Now, with the ship bulging with an unusual load of fuel and supplies, in the company of a large fleet quietly passing under San Franciscos Golden Gate Bridge, the crew was about to learn of their latest (but not last) and most improbable adventure yet as the captain made an announcement that would change the war and their lives forever: "We are going to Tokyo!" Over three years, scores of battles and hundreds of thousands of ocean miles later, the Nashville and her crew had earned 10 Battle Stars, served from the North Atlantic to the South Pacific, from the Aleutians to the Yangtze River, as McArthurs flagship and suffered heavy casualties from a devastating kamikaze attack.

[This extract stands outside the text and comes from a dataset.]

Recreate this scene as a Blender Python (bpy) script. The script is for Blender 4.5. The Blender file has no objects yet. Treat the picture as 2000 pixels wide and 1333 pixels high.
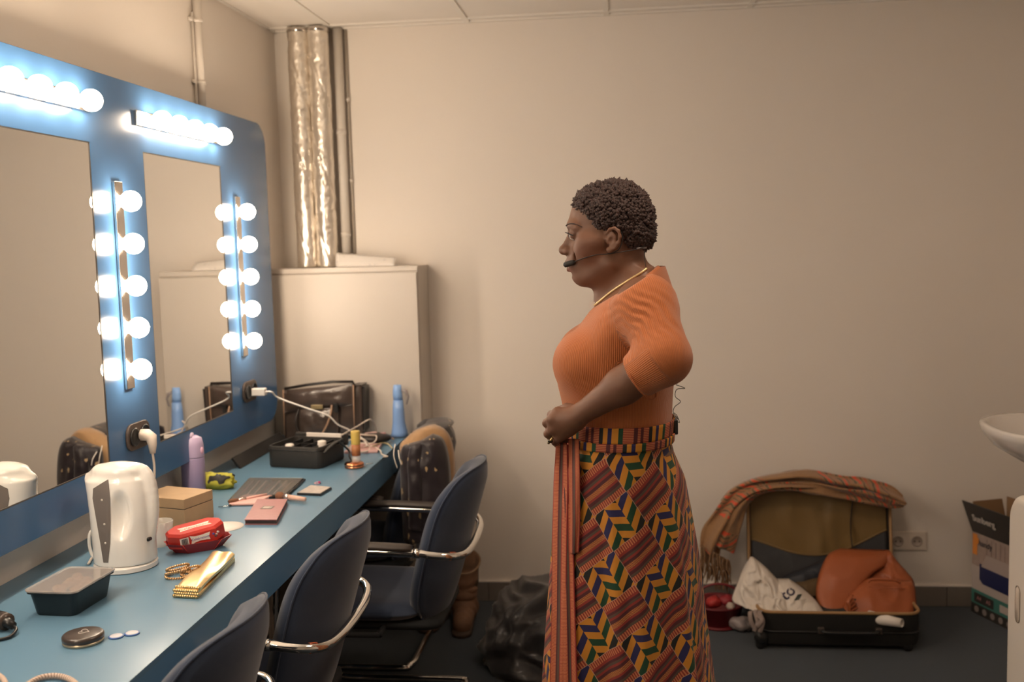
import bpy, bmesh, math, random
import numpy as np
from mathutils import Vector, Matrix, noise
from mathutils.bvhtree import BVHTree
R=math.radians; PI=math.pi
random.seed(7); rng=np.random.default_rng(7)
S=bpy.context.scene; COL=S.collection

# ------------------------------------------------------------ camera (solved from the photograph's vanishing points)
FPX=2013.; CAMH=1.55
def _axes(yaw,pitch,roll):
    cy,sy=math.cos(yaw),math.sin(yaw)
    f=np.array([-sy*math.cos(pitch),cy*math.cos(pitch),-math.sin(pitch)])
    r=np.array([cy,sy,0.]); u=np.cross(r,f)
    return np.array([math.cos(roll)*r+math.sin(roll)*u,-math.sin(roll)*r+math.cos(roll)*u,f])
CM=_axes(0.114668,0.093965,-0.027588)
cd=bpy.data.cameras.new('camera'); cam=bpy.data.objects.new('camera',cd); COL.objects.link(cam)
cd.sensor_width=36; cd.lens=FPX*36/2000; cd.clip_start=.05
m=Matrix(((CM[0][0],CM[1][0],-CM[2][0],0),(CM[0][1],CM[1][1],-CM[2][1],0),(CM[0][2],CM[1][2],-CM[2][2],CAMH),(0,0,0,1)))
cam.matrix_world=m; S.camera=cam
cd.dof.use_dof=True; cd.dof.focus_distance=2.45; cd.dof.aperture_fstop=3.2
S.view_settings.view_transform='Standard'; S.view_settings.look='None'
S.view_settings.gamma=1; S.view_settings.use_curve_mapping=False
S.view_settings.exposure=0.0
W=bpy.data.worlds.new('world'); S.world=W; W.use_nodes=True
W.node_tree.nodes['Background'].inputs[0].default_value=(.9,.82,.75,1); W.node_tree.nodes['Background'].inputs[1].default_value=.02
BULB=56.0
BULB_COL=(1.0,.79,.58)
# added fill lamp, unseen, overhead in mid-room; brightens the far walls
def area(loc,size,power,col,rot):
    l=bpy.data.lights.new('room_fill_light','AREA'); l.shape='RECTANGLE'; l.size,l.size_y=size; l.energy=power; l.color=col
    o=bpy.data.objects.new('room_fill_light',l); COL.objects.link(o); o.location=loc; o.rotation_euler=rot; return o
FILL_LAMP=area((.25,2.05,2.455),(.56,.56),11,(1.0,.78,.60),(0,0,0))

def on(px,py,ax,v):
    """point where the photograph's pixel meets the plane axis=v"""
    d=CM.T@np.array([px-1000,-(py-666.5),FPX]); i='xyz'.index(ax); c=np.array([0,0,CAMH]); return c+(v-c[i])/d[i]*d
def V3(px,py,y): return Vector(on(px,py,'y',y))

# ------------------------------------------------------------ materials
class E:
    """arithmetic on shader sockets"""
    nt=None
    def __init__(s,v): s.v=v
    @staticmethod
    def op(o,*a):
        n=E.nt.nodes.new('ShaderNodeMath'); n.operation=o
        for i,x in enumerate(a):
            x=x.v if isinstance(x,E) else x
            if isinstance(x,(int,float)): n.inputs[i].default_value=x
            else: E.nt.links.new(x,n.inputs[i])
        return E(n.outputs[0])
    def __add__(s,o): return E.op('ADD',s,o)
    __radd__=__add__
    def __sub__(s,o): return E.op('SUBTRACT',s,o)
    def __rsub__(s,o): return E.op('SUBTRACT',o,s)
    def __mul__(s,o): return E.op('MULTIPLY',s,o)
    __rmul__=__mul__
    def __truediv__(s,o): return E.op('DIVIDE',s,o)
    def lt(s,o): return E.op('LESS_THAN',s,o)
    def gt(s,o): return E.op('GREATER_THAN',s,o)
    def floor(s): return E.op('FLOOR',s)
    def fr(s): return E.op('FRACT',s)
    def abs(s): return E.op('ABSOLUTE',s)
    def sin(s): return E.op('SINE',s)
    def mod(s,o): return E.op('MODULO',s,o)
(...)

Tokyo Rose reported her sunk, repeatedly.
Members Reviews:
Incredibly boring, factual errors, passive voice
What could have made this a 4 or 5-star listening experience for you?
This book needs professional editing of content and facts. It seems to scream "self-published". There is no sense of continuity because it is trying to weave together lots of tidbits of events and quotes from crewmen long after the fact. The constant attribution of every few words to a particular crewman is very disruptive. There is just no "storytelling" at all. It's as if someone had a pile of reports on movements, shore liberty and shells fired in action and tried to string that and some crew quotes into a book.
What was most disappointing about Steven George Bustins story?
The fact that there is NO story. There could have been. I don't doubt that this ship has a great and brave story of battles and individual heroism, but nothing comes to life in this book. Sadly it also contains numerous errors of fact and very little detail. The author apparently has no knowledge of ships, naval terms, or WWII history, and clearly made no attempt to acquire any or have someone that did review the manuscript. By contrast, Western author Max Brand managed to take many personal account interviews and facts and weave them into a good book, "Fighter Squadron at Guadalcanal." That's the difference between a professional writer/storyteller and the rest of us.
Which character as performed by Mike Ortego was your favorite?
There are characters? None of them was onstage for more than a sentence or two, and they changed constantly so the listener never really gets a feel for any particular member of the crew.
You didnt love this book... but did it have any redeeming qualities?
The narrator actually did a pretty good job, considering what he had to work with. Only a few things mispronounced, but they were not in English, so he did pretty well.
Any additional comments?
Between this book, "Submarine Commander" and "200,000 miles" I have learned my lesson about personal accounts of WWII naval history/experience.